Ross Howard, in My Tribe is Journalism - A Handbook on Conflict Sensitive Journalism, developed after the election violence of 2007/08, argues that media have a role to play in conflict. Not by denying its existence, but by reporting objectively, covering all conflicting sides in depth and abandoning traditional journalism that sacrifices sensitivity at the altar of sensationalism.
In conflict, the role of the media is to “provide the public with full, reliable and non-partisan information to mange the conflict and make intelligent decisions,” Howard writes. Hence, while the role of the media is not to resolve conflict and disintegration, the manner of reporting can help resolve and create harmony and cohesion in society.
Therefore, to achieve a coherent and integrated society, the NCIC can engage the local and national media in several ways. By promoting professionalism and ensuring that journalists are constantly trained on social values and norms that promote integration.
By strictly enforcing the law and other delegated legislative rules on hate speech and sensationalism, the commission can enforce compliance to principles of ethical journalism. This can be possible by working together with media bodies, like the Media Council, The Editors Guild, Media Owners and the Kenya Union of Journalists to ensure high professional standards of journalism are maintained.
Again, the commission can sponsor programs in the local media that seek to address societal problems. By providing the communities with a platform to ventilate and seek negotiated solutions, the commission could use the local media – and their languages, to reach out to reduce conflict. This has the opportunity to demystify stereotypes and myths, create home grown solutions and foster cohesion.
Media concentration in any given society is an issue of great concern. In Kenya, this controversial subject of media ownership and concentration has not been adequately addressed. Concentration of the media, and especially vernacular and local radio in the hands of a very few elite does not augur well for social integration and cohesion. More so, when management of these entities is not independent of the owners, media content is likely to be skewed and highly probable to create disintegration. To mitigate against misuse of these media, as was cited in the Waki report, diversity in ownership should be encouraged and cross media ownership, or over concentration in the hands of a few, should be highly discouraged.

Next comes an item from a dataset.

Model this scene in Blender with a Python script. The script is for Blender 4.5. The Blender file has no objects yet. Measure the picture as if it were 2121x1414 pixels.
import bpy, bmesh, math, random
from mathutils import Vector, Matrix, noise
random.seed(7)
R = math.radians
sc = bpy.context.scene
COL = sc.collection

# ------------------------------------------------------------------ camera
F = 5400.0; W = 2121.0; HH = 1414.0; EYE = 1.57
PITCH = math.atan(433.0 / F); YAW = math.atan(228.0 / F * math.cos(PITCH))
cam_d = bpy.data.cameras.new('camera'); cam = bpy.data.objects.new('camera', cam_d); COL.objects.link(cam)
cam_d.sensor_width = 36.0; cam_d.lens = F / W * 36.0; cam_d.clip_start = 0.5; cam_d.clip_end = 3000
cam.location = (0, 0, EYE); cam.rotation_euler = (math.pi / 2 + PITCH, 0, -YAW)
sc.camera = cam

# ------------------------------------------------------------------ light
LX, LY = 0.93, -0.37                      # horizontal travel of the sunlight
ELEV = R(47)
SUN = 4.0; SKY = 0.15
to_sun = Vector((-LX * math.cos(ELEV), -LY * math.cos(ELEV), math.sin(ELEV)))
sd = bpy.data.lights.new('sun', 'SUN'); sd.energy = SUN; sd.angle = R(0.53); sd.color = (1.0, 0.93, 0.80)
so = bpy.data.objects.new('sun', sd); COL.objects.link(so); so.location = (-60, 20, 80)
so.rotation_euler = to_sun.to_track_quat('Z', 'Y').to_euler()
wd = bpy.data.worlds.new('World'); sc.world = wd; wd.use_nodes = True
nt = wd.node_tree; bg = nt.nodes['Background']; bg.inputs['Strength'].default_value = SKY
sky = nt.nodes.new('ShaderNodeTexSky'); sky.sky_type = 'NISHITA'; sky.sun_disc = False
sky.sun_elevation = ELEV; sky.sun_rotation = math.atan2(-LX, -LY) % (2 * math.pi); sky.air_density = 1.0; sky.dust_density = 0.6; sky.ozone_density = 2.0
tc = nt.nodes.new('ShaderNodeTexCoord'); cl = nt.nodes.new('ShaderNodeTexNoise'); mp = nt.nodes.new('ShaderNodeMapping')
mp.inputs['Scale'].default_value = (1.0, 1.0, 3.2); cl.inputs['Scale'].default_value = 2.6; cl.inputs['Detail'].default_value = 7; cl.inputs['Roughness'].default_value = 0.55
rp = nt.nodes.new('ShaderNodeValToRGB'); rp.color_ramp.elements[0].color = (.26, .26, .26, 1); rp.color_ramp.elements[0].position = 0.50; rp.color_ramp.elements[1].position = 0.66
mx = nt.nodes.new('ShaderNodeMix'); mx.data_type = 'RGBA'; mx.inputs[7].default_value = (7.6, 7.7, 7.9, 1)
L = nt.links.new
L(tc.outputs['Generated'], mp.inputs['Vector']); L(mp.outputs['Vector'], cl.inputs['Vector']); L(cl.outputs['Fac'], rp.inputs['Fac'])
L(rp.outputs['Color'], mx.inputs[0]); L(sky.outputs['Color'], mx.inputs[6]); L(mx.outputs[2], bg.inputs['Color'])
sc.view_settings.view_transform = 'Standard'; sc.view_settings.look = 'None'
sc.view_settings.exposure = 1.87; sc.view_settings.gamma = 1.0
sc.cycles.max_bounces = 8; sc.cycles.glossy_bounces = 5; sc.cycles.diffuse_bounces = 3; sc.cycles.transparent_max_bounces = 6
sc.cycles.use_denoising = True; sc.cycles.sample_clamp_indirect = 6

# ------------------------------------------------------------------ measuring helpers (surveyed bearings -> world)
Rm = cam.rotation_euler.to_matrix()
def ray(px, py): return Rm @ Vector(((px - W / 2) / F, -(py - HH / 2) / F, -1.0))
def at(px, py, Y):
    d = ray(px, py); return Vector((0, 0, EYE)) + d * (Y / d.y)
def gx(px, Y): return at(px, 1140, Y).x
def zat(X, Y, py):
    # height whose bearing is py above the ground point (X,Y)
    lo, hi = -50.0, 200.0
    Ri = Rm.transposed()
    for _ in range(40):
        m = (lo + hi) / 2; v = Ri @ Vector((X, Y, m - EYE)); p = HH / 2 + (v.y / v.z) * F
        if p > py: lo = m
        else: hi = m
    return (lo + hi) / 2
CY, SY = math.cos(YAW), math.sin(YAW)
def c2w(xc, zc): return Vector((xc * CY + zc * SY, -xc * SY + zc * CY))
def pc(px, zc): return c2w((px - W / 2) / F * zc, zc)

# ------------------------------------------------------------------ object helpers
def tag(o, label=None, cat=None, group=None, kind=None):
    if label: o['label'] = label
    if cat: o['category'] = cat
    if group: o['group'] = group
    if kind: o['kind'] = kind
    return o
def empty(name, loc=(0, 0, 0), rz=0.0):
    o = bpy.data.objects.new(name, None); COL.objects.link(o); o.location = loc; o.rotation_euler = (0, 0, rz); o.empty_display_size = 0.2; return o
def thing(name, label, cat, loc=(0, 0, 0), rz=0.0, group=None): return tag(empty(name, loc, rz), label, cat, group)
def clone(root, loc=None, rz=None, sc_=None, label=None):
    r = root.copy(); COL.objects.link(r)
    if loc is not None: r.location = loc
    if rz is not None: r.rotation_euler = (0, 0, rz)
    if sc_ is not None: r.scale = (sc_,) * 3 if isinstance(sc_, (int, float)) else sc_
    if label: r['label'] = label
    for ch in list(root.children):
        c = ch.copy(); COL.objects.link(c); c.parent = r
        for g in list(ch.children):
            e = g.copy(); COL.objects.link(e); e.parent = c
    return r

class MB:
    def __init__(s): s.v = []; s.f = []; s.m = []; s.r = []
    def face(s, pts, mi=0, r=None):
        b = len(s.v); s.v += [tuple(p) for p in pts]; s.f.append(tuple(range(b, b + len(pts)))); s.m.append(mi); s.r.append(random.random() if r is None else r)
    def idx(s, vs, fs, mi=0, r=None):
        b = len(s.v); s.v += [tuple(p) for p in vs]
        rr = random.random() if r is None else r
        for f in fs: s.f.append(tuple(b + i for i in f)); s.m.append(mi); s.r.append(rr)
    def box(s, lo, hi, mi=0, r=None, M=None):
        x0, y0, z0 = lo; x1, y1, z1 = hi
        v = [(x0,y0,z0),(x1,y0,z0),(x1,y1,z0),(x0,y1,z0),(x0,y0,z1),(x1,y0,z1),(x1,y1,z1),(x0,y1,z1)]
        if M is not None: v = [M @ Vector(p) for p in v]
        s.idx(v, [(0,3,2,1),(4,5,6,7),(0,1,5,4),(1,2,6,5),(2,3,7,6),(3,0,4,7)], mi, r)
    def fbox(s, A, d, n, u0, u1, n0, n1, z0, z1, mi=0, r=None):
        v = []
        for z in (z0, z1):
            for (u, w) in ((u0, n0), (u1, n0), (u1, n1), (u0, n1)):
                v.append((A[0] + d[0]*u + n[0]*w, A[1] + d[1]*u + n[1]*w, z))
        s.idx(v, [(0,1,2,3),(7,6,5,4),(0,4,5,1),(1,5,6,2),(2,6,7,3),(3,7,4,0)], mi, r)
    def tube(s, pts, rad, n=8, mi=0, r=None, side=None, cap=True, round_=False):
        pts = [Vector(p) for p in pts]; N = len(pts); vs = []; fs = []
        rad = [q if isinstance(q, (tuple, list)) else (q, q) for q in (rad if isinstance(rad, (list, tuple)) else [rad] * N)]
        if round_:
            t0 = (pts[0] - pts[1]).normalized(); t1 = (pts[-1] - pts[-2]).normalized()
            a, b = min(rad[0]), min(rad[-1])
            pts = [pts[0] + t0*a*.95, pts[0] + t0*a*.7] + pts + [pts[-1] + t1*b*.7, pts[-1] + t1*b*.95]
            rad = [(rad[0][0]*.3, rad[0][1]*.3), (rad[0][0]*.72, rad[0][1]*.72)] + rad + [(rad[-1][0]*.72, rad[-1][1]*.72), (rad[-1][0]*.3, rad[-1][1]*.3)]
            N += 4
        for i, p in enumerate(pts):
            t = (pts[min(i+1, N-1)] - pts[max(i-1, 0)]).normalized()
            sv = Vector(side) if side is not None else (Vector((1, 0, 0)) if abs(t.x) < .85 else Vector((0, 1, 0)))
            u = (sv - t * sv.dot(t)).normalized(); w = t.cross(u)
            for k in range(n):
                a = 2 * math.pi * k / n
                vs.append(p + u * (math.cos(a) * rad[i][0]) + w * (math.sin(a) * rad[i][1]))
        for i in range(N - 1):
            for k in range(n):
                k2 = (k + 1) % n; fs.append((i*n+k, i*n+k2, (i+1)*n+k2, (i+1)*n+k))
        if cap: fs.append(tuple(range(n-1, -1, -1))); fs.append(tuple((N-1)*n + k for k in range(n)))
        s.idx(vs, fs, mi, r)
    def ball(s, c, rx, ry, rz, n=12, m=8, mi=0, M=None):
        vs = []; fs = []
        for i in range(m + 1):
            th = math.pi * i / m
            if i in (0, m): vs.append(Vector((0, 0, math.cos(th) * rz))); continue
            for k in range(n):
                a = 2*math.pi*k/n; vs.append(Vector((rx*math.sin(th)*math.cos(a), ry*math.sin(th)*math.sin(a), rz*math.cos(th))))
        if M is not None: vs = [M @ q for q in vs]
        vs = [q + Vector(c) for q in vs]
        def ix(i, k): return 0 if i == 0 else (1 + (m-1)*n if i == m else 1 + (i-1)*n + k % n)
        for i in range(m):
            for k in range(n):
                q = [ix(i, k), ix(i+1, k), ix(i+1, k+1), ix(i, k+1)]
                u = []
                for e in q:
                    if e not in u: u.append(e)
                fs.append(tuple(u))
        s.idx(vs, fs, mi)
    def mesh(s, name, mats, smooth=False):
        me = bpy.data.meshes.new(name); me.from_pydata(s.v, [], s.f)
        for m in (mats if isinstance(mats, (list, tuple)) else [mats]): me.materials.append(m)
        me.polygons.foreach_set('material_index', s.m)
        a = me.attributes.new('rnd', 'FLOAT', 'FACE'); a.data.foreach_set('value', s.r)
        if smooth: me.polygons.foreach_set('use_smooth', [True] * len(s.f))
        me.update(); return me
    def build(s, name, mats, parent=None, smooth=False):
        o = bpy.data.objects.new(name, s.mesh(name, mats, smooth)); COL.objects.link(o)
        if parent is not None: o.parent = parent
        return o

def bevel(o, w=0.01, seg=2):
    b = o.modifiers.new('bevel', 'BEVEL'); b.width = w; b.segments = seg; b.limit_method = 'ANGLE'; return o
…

Therefore, by persuading the media, through creating a working partnership, to foster national unity, observe professionalism and embrace conflict sensitive journalism, the NCIC could use the national and local media to bring the country back to repair the torn social fabric. And by creating a strong social structure that respects diversity, the media, even when they report on hate speech, albeit in a professionally probing way, will not run the risk of exacerbating disintegration. For, as Dr. George Nyambuga wrote, blacking out hate mongers completely is “to some extent denying [their] existence, and to promote ignorance of such people in a nation-state like Kenya where differences and diversity should be celebrated.”
Ultimately, an integrated approach to the issues affecting the society, and the role of the media in solving them without creating new conflicts is important to foster national integration and cohesion.